Oddly, despite his science
fictional origins, Superman went for a long stretch of his early career having
few science fictional adventures. Mundane criminals and crusades against social
injustice and political corruption occupied much of his day.
By the time Superman 87 arrived in February 1954, things had started to change.
In this classic tale by writer
Bill Finger and artist Wayne Boring, a shape-shifting blob monster from Earth’s
bleak far future invades Metropolis, generally wreaking havoc and finally
duplicating even Superman, complete with powers.
Their super-battle remains a thunderous
standoff until the Man of Tomorrow maneuvers the Thing to a nuclear test site.
In 1938, Superman could be knocked for a loop by a “bursting shell,” but by the
1950s he could shrug off H-bomb blasts. The Thing, however, could not.
Science fiction menaces had begun
challenging Superman with more frequency during that era — among them The Three Supermen from Krypton in Superman 65 (July-Aug. 1950), It from Action Comics 162 (Nov. 1951), The
Machines of Crime from Action Comics
167 (April 1952), the dragon-like Beast
from Krypton in Superman 78
(Sept-Oct. 1952), the Return of Planet
Krypton in Action Comics 182
(July 1953), the asteroid Menace from the
Stars in World’s Finest 65
(Jan.-Feb. 1954, a story also featured on TV as Panic in the Sky).
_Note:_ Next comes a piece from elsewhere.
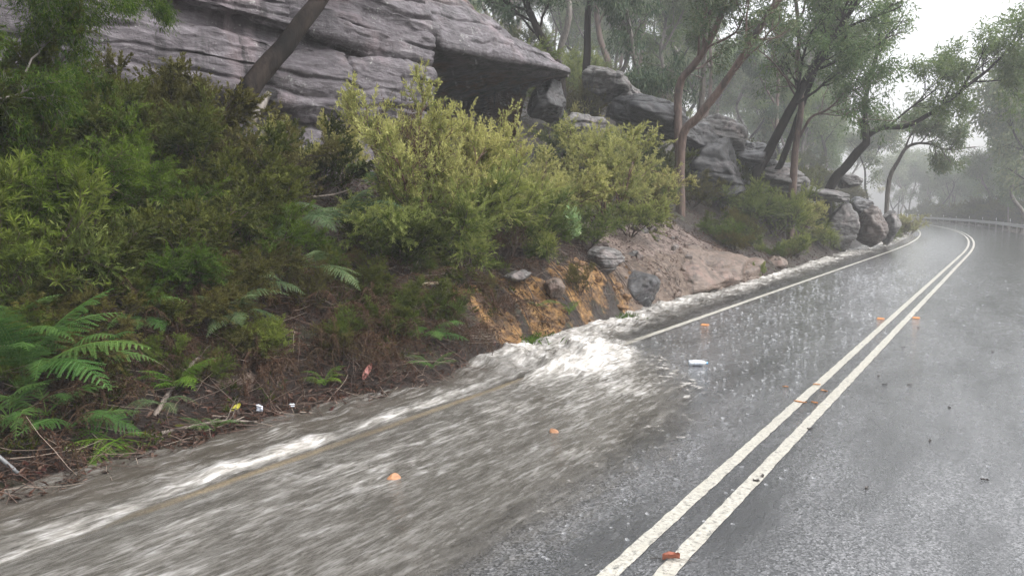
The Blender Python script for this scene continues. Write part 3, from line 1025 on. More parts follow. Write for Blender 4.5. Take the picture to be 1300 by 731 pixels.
template('tea', 1.0, 7, .55, 10, 6, 40, .032, .0075, n=3, up=.07, br=.46, tw=.20, wig=.19, t0=.14, leafang=.75)
template('round', 1.0, 12, 1.05, 9, 7, 42, .032, .0075, n=3, up=.03, br=.46, tw=.19, wig=.2, t0=.14, leafang=.75)
template('broom', 1.0, 10, .9, 8, 7, 34, .05, .0065, n=3, up=.02, br=.5, tw=.26, wig=.15, leafang=.4)
template('dense', 1.0, 11, .9, 10, 7, 32, .036, .014, n=3, up=.08, br=.5, tw=.18, wig=.16, t0=.08)
template('fine', 1.0, 7, .8, 8, 7, 36, .048, .0085, n=2, up=.0, droop=.10, br=.6, tw=.25, leafang=.8)
template('narrow', 1.0, 8, .7, 7, 6, 22, .075, .010, n=2, up=.10, br=.5, tw=.2, leafang=.7, t0=.15)
template('broad', 1.0, 2, .25, 6, 4, 7, .11, .05, n=1, up=.08, br=.3, tw=.15, leafang=.9, t0=.5)
template('weed', 1.0, 6, .8, 5, 4, 9, .10, .035, n=2, up=.1, br=.4, tw=.2, leafang=.8, t0=.1)
template('twiggy', 1.0, 9, .7, 8, 6, 7, .03, .009, n=1, up=.12, br=.45, tw=.2)

cnt = {}
rngP = np.random.default_rng(77)


def shrub(key, mat, label, p, h, width=1.0, rz=None, tilt=(0, 0), group=None, name='shrub', cat='shrub', stem=None):
    i = cnt.get(key, 0)
    cnt[key] = i + 1
    sm, fm_ = TPL[key][i % len(TPL[key])]
    rz = rngP.uniform(0, 6.28) if rz is None else rz
    root = thing(name, label, cat, p, rz, group, (h * width, h * width, h))
    root.rotation_euler = (tilt[0], tilt[1], rz)
    for part, me, m in (('stem', sm, stem or (M_TWIGR if mat is M_TEA else M_TWIG)), ('foliage', fm_, mat)):
        o = link(part, me, None, root)
        if not me.materials:
            me.materials.append(m)
        o.material_slots[0].link = 'OBJECT'
        o.material_slots[0].material = m
    return root


def gp(px, py, dz=-.05):
    q = ground_at(px, py)
    q[2] += dz
    return q


# the bright bushes in the middle of the bank
shrub('tea', M_TEA, 'tallest feathery yellow green bush, its plume against the cliff left of the overhang', gp(528, 318), 2.45, .8)
shrub('tea', M_TEA, 'upright yellow green bush whose plume covers the left half of the overhang shadow', gp(578, 318), 2.05, .85)
shrub('tea', M_TEA, 'feathery bush with plumed top standing in the middle of the overhang shadow', gp(618, 312), 2.1, .75)
shrub('round', M_TEA, 'big rounded yellow green bush below the tip of the rock overhang', gp(772, 286), 2.45, 1.05)
shrub('round', M_TEA, 'rounded feathery bush touching the big yellow one, under the overhang floor', gp(695, 286), 1.6, 1.0)
shrub('broom', M_BROOM, 'soft green broom bush spilling down towards the orange clay', gp(612, 322), 1.55, 1.0)
shrub('broom', M_BROOM, 'soft green broom bush beside the rusty brown twiggy shrub', gp(560, 328), 1.5, .95)
shrub('broom', M_BROOM, 'dark green wispy bush hanging over the round grey boulder', gp(800, 300), .95, 1.1)
shrub('round', M_TEA, 'yellow tipped bush at the right end of the bright bushes', gp(822, 264), 1.5, 1.0)
shrub('tea', M_TEA, 'thin pale tipped sprig growing against the lower cliff slabs', gp(440, 245), 1.35, .6)
shrub('twiggy', M_RUST, 'rusty brown half dead twiggy shrub in front of the lower cliff slabs', gp(512, 300), 1.75, .75, stem=M_TWIGR)
shrub('twiggy', M_RUST, 'bare dark twiggy bush under the broom bushes over the clay', gp(640, 338), .7, 1.3)
shrub('broad', M_PALE, 'slender sapling with broad pale minty leaves above the round grey boulder', gp(728, 335), 1.05, .85, name='sapling', cat='sapling')
shrub('weed', M_BROOM, 'small bright green weed at the foam edge past the tan shelf', gp(965, 352), .42, .8, name='weed', cat='weed')
shrub('broom', M_BROOM, 'small olive bush drooping over the orange clay cut', gp(690, 335), .75, .9)
shrub('tea', M_OLIVE, 'sparse olive sprig standing in the orange clay above the flat orange stone', gp(735, 372), .55, .8)
shrub('broom', M_BROOM, 'spreading green bush filling the gap between the broom bushes and the sapling', gp(662, 312), 1.1, 1.1)
shrub('round', M_BROOM, 'low green bush behind the minty sapling under the big yellow bush', gp(742, 318), 1.0, 1.1)
shrub('round', M_OLIVE, 'olive bush at the top left corner of the bare pink slope', gp(822, 290), .95, 1.2)
# dark thicket on the left
LEFT = [
    ('dense', M_DARK, 'dark leafy bush at the frame edge under the wattle sprays', 40, 300, 1.5, 1.0),
    ('dense', M_DARK, 'dense dark green bush under the black hollow of the cliff', 130, 262, 1.5, 1.0),
    ('dense', M_OLIVE, 'olive bush with tiny yellow flecks growing against the cliff foot', 190, 230, 1.35, 1.0),
    ('dense', M_OLIVE, 'brownish olive bush beside the foot of the black leaning trunk', 235, 240, 1.35, 1.1),
    ('dense', M_DARK, 'dark green bush below the foot of the black leaning trunk', 262, 268, 1.3, 1.0),
    ('round', M_OLIVE, 'round soft olive bush in front of the pale broken stump', 335, 262, 1.35, .9),
    ('fine', M_WATTLE, 'feathery green bush with bright drooping sprays left of the olive bushes', 95, 335, 1.3, 1.0),
    ('fine', M_WATTLE, 'bright feathery bush in the centre of the dark thicket', 175, 330, 1.15, 1.0),
    ('fine', M_DARK, 'dusky feathery bush below the round soft olive bush', 255, 335, 1.05, 1.1),
    ('dense', M_DARK, 'dark spreading bush above the hanging ferns', 315, 318, 1.05, 1.1),
    ('narrow', M_NARROW, 'long leaved yellow green bush at the left frame edge', 14, 395, 1.2, 1.0),
    ('narrow', M_NARROW, 'bushy narrow leaved shrub just above the large fern clump', 58, 398, .85, 1.0),
    ('dense', M_DARK, 'low dark bush between the narrow leaved shrub and brown litter', 120, 392, .8, 1.1),
    ('fine', M_WATTLE, 'low ferny green bush on the brown litter under the bright feathery one', 205, 385, .75, 1.1),
    ('fine', M_OLIVE, 'sprawling olive bush above the pale fern and tan sandstone fragment', 265, 425, .6, 1.2),
    ('dense', M_OLIVE, 'yellowish low bush above the large fern clump', 100, 425, .55, 1.2),
    ('tea', M_OLIVE, 'small thin bush beside the long arching dead branch', 395, 395, .55, 1.0),
    ('dense', M_DARK, 'dark bush tucked under the cliff beside the tall blue green fern', 400, 250, 1.0, 1.1),
    ('narrow', M_DARK, 'low grey green shrub left of the first orange clay patch', 528, 412, .55, 1.3),
    ('fine', M_BROOM, 'thin green spray hanging over dry stems left of the broom bushes', 482, 330, .9, 1.0),
    ('dense', M_DARK, 'shadowed bush behind the feathery sprays at the far left', 20, 250, 1.7, 1.0),
    ('fine', M_WATTLE, 'light green feathery bush at the frame edge above the long leaved one', 30, 345, 1.25, 1.0),
]
for key, m, lb, px, py, h, wd in LEFT:
    shrub(key, m, lb, gp(px, py), h, wd)
# second rank of the thicket
LEFT2 = [
    ('dense', M_DARK, 'glossy dark bush filling the hollow under the black trunk foot', 300, 290, 1.0, 1.2),
    ('round', M_WATTLE, 'billowing mid green bush left of the cascading fern', 345, 345, .85, 1.2),
    ('fine', M_WATTLE, 'pale tipped feathery spray in the heart of the left thicket', 140, 300, 1.3, .9),
    ('dense', M_OLIVE, 'yellow flecked olive bush on the ledge beneath the smooth grey cliff face', 215, 205, 1.1, 1.0),
    ('broom', M_BROOM, 'upright green bush between the two feathery ones at the left', 60, 370, 1.05, 1.0),
    ('dense', M_DARK, 'black green bush deep in the thicket over the brown litter', 230, 360, .85, 1.2),
    ('round', M_OLIVE, 'soft brown green bush leaning over the dead thatch', 290, 372, .75, 1.2),
    ('tea', M_TEA, 'bright thin sprig rising from the thicket beside the pale stump', 360, 250, 1.1, .7),
    ('dense', M_DARK, 'dark bush in the shadow under the tallest plume', 500, 340, .8, 1.2),
    ('broom', M_BROOM, 'bushy green shrub trailing over the first orange clay patch', 590, 350, .9, 1.2),
]
for key, m, lb, px, py, h, wd in LEFT2:
    shrub(key, m, lb, gp(px, py), h, wd)
# roadside bushes towards the bend
FAR = [
    ('broom', M_BROOM, 'full green bush below the three leaning trunks', 985, 302, 2.2, .9),
    ('round', M_TEA, 'yellow green bush next to the full green one by the gutter', 1012, 300, 1.8, .9),
    ('dense', M_DARK, 'dark green bush at the foot of the dark cracked outcrop', 935, 268, 1.9, .9),
    ('broom', M_BROOM, 'grey green low bush at the top of the bare pink slope', 905, 262, 1.1, 1.2),
    ('tea', M_OLIVE, 'olive bush right of the bare pink slope', 945, 312, 1.0, 1.0),
    ('dense', M_BROOM, 'low bush trailing to the gutter past the round brown rock', 1010, 326, .8, 1.3),
    ('broom', M_BROOM, 'low grassy bush in front of the pale rounded boulder', 1050, 318, 1.1, 1.2),
    ('dense', M_DARK, 'dark bush covering the front of the pale rounded boulder', 1048, 292, 1.7, 1.0),
    ('tea', M_TEA, 'small yellow bush above the boulder pile', 1118, 246, 1.6, 1.0),
    ('dense', M_OLIVE, 'brown olive bush crowning the boulder pile', 1095, 250, 1.6, 1.1),
    ('broom', M_BROOM, 'dull green bush half hiding the pale rounded boulder from the gutter side', 1072, 308, 1.5, 1.2),
    ('dense', M_OLIVE, 'dusky bush in front of the tall grey end boulder', 1128, 306, 1.5, 1.1),
    ('round', M_TEA, 'last green bush at the road edge beyond the boulder pile', 1152, 300, 1.7, 1.1),
    ('broom', M_BROOM, 'low bush hugging the foot of the brown split boulder', 1115, 308, 1.1, 1.2),
    ('round', M_OLIVE, 'pale olive bush at the base of the red brown forked trunks', 868, 232, 1.5, 1.0),
    ('dense', M_OLIVE, 'dusky bush on the dark shelf behind the yellow bushes', 812, 175, 1.5, 1.1),
    ('twiggy', M_RUST, 'grey brown scrubby bush among tumbled rocks past the overhang', 790, 150, 1.6, 1.2),
    ('tea', M_TEA, 'pale yellow sprig right beside the overhang tip', 745, 190, 1.6, .7),
    ('round', M_BROOM, 'grey green bush behind the leaning trunk with the long limb', 1120, 235, 2.4, 1.0),
    ('dense', M_OLIVE, 'dull bush at the left foot of the dark cracked outcrop', 895, 240, 1.7, 1.2),
    ('round', M_BROOM, 'hanging grey green bush on top of the dark cracked outcrop', 925, 190, 1.3, 1.3),
    ('dense', M_DARK, 'dark bush on the shelf between tumbled rocks and forked trunks', 842, 165, 1.7, 1.2),
    ('broom', M_BROOM, 'rank green bush on the gutter side of the three trunks', 955, 292, 1.5, 1.2),
    ('round', M_OLIVE, 'olive bush at the top edge of the bare pink slope by forked trunks', 880, 262, 1.2, 1.2),
    ('dense', M_DARK, 'dark bush between the three trunks and the long limbed tree', 1030, 240, 1.8, 1.0),
]
for key, m, lb, px, py, h, wd in FAR:
    shrub(key, m, lb, gp(px, py), h, wd)
# shrubby cover on the slopes behind
rf = np.random.default_rng(5)
for i in range(70):
    y = rf.uniform(19, 80)
    a = rf.uniform(4, 24)
    x = foot(y) + float(shift(y)) - a
    key, m = [('round', M_BROOM), ('dense', M_DARK), ('broom', M_OLIVE), ('tea', M_BROOM)][i % 4]
    shrub(key, m, 'understorey bush among the trunks on the misty slope above the rocks', put(x, y, -.1), rf.uniform(1.4, 2.8), 1.1, group='understorey bushes on the misty slope')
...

I suspect it was Hollywood that
put the science fiction back into Superman’s stories. Once relegated to movie
serials for kids, the genre had reemerged in popular, critically acclaimed
films like The Day the Earth Stood Still (1951)
and The War of the Worlds (1953).
Superman’s Thing, specifically,
owed a lot to the 1951 Howard Hawks film The
Thing from Another World. The menace there was an extraterrestrial
vegetable monster played by James Arness, but in the 1938 story on which the
film was based, John W. Campbell’s Who
Goes There?, the Thing is a alien shape-shifter from 20 million years ago.
The blog Confessions of a Superman Fan noted that The Thing from 40,000 A.D. is, “…a fast-paced story with solid art
by Wayne Boring and a rare physical match for Superman. It’s also very much a
product of 1954, what with the flying saucer angle and story elements
prefiguring two sci-fi cinema classics: The
Blob (1958) and Invasion of the Body
Snatchers (1956). And of course there’s the chilling cameo by the dreaded
H-Bomb, very much on everyone’s mind at the time.
“Someone must have liked the
story, because it was reprinted in Superman
196 (May 1967), and while reprints were not such a rare thing back in the day,
they usually didn’t get a second go-round as the lead story, earning the cover
spotlight twice.”
The story was also republished in
the second Superman Annual (Jan.
1961). As thrilled as I was by the first annual in 1960, I was even more
excited to see this “All-Menace” issue — finally, foes worthy of Superman’s
stature and some real super-powered action! For the bargain of a mere quarter,
you got Metallo, the Invulnerable Enemy, Titano the Super-Ape, Bizarro, Brainiac
and my favorite, the Thing from 40,000 A.D.